Com'è fatto un telegiornale



Il quadro

    L’informazione è parte di un sistema vasto, dominato da regole di mercato. L’obiettivo dichiarato è incrementare l’audience, al fine di aumentare la raccolta pubblicitaria. E l’informazione precisa, puntuale, coraggiosa ed intelligente sulla mafia non “si vende” bene.
    Intorno alla metà degli anni ’90 venne consolidandosi l’attuale scenario televisivo: Rai da una parte e Fininvest (oggi Mediaset) dall’altra. Ne scaturì una sorta di concorrenza tra i canali privati e il servizio pubblico.
    Il risultato di questo sistema fortemente condizionato dal “pensiero unico” del consumo e dell’accumulazione di denaro è una evidente deriva qualitativa dell’informazione.


Come è fatto un TG

   Partito sperimentalmente nel 1952 il telegiornale è rimasto grossomodo identico a cinquant’anni fa. Il lavoro giornalistico si struttura in redazioni tematiche, analoghe a quelle che operano nella carta stampata (es. cronaca, politica, esteri, cultura, economia…).

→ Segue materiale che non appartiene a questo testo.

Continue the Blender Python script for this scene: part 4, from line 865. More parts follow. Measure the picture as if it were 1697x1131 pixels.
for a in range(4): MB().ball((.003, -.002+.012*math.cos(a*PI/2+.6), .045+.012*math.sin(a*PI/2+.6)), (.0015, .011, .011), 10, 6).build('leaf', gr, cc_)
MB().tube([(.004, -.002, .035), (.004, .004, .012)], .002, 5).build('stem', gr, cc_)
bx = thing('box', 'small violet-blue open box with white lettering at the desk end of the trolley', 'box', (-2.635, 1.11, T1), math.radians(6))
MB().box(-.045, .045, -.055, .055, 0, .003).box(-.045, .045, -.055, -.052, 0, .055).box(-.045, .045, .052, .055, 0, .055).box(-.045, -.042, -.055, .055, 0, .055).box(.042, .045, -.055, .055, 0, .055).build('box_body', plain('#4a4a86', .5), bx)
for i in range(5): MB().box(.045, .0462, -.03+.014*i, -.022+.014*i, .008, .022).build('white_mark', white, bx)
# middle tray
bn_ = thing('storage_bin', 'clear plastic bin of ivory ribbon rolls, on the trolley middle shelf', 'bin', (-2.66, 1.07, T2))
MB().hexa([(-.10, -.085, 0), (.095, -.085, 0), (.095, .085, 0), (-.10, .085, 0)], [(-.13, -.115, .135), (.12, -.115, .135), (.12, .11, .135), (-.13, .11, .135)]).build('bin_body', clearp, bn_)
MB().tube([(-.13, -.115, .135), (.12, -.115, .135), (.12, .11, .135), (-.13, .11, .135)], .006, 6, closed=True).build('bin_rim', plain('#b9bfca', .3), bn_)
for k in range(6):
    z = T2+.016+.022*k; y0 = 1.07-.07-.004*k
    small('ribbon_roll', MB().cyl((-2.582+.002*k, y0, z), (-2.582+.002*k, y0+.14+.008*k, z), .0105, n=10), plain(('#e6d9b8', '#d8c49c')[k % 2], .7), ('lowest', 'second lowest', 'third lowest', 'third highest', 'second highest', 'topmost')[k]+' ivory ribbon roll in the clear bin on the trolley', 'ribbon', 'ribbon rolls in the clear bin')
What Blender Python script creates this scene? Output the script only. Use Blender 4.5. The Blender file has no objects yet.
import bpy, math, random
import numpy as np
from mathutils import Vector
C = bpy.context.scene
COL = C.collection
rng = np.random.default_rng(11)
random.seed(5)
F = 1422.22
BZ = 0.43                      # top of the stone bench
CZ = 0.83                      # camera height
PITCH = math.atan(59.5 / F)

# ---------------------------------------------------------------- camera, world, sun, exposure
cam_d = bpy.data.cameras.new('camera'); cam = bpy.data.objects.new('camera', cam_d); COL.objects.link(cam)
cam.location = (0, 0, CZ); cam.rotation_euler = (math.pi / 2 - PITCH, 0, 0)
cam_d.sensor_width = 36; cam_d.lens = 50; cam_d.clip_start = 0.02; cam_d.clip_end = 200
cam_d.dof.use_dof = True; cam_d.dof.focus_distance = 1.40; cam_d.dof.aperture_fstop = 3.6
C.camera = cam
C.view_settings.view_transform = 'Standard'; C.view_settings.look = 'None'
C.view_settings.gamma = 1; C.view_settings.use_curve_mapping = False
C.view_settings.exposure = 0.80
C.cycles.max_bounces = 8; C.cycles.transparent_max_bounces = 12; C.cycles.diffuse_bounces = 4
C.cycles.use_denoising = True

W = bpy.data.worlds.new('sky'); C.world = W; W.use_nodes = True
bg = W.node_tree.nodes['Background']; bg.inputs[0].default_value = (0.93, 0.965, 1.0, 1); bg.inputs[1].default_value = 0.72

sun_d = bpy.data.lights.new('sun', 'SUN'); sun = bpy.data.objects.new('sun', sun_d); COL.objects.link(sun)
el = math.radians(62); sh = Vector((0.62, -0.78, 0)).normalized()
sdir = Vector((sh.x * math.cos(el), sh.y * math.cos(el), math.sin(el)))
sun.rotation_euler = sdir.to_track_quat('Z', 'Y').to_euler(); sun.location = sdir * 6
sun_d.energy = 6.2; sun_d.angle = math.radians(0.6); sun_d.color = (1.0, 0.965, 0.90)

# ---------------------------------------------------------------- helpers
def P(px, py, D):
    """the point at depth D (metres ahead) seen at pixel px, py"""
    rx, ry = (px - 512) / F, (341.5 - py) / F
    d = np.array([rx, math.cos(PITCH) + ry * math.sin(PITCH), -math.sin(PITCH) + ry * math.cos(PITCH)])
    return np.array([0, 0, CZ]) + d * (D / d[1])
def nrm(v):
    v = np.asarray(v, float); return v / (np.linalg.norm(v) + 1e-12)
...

Ciascuna redazione si serve di fonti differenti: agenzie di stampa, corrispondenti regionali, inviati che operano all’estero.
   Dall’analisi delle “aperture” serali di due importanti TG nazionali (TG1 e TG5) si ricavano le caratteristiche salienti del genere. Nella mezz’ora di messa in onda vengono fornite non più di 15-16 notizie, per un totale di 7-8 titoli. Anche il mix di notizie è rimasto pressoché immutato rispetto al passato, lasciando alla politica un 20% dello spazio, alla cronaca (principalmente nera) un buon 15% e parecchi minuti allo spettacolo e al gossip. Quest’ultimo settore ha quasi completamente sostituito, negli ultimi anni, le occasioni di informazione propriamente culturale: assistiamo al curioso fenomeno per cui la notizia cinematografica, o discografica, o genericamente libraria coincide di fatto con la promozione di ciò che l’industria culturale - il mercato - sta spingendo in quel momento: il film di Natale, l’ultimo disco della rockstar affermata, il bestseller.
    Analizzando poi i vari TG dal punto di vista contenutistico si evidenziano almeno tre aspetti:
  • la mancata contestualizzazione delle notizie. Nella realtà globalizzata fatti apparentemente lontanissimi sono in realtà strettamente connessi. L’informazione che i TG propongono è invece fatta spesso di “micronotizie” prive della necessaria “cornice” esplicativa, del quadro utile a comprendere a fondo i fenomeni. Può funzionare efficacemente la metafora del mosaico: se ci si limita a fornire tessere separate non si fa un buon servizio informativo. Tendono ad aumentare anche i titoli di apertura, con un effetto di ricchezza che viene facilmente scambiato, erroneamente, per completezza informativa. Il realtà un titolo in più nel sommario nel TG può sortire un effetto aberrante, equiparando notizie assolutamente incomparabili per peso e significato.
  • il frequentissimo impiego di immagini di repertorio, ossia immagini “buone” per tutte le occasioni (vedute di Palazzo Chigi, immagini di vie affollate…), immagini opache, prive della necessaria capacità di “racconto” della realtà.
  • l’abituale ricorso alle interviste “di spalla”: il giornalista offre all’intervistato l’occasione di enunciare un proprio punto di vista, ma evita di porgere la cosiddetta “seconda domanda”, quella che pone dubbi su quanto l’intervistato ha dichiarato. L’intervistato, di fatto, non ha modo di sostenere con efficacia le sue tesi nei confronti di possibili detrattori.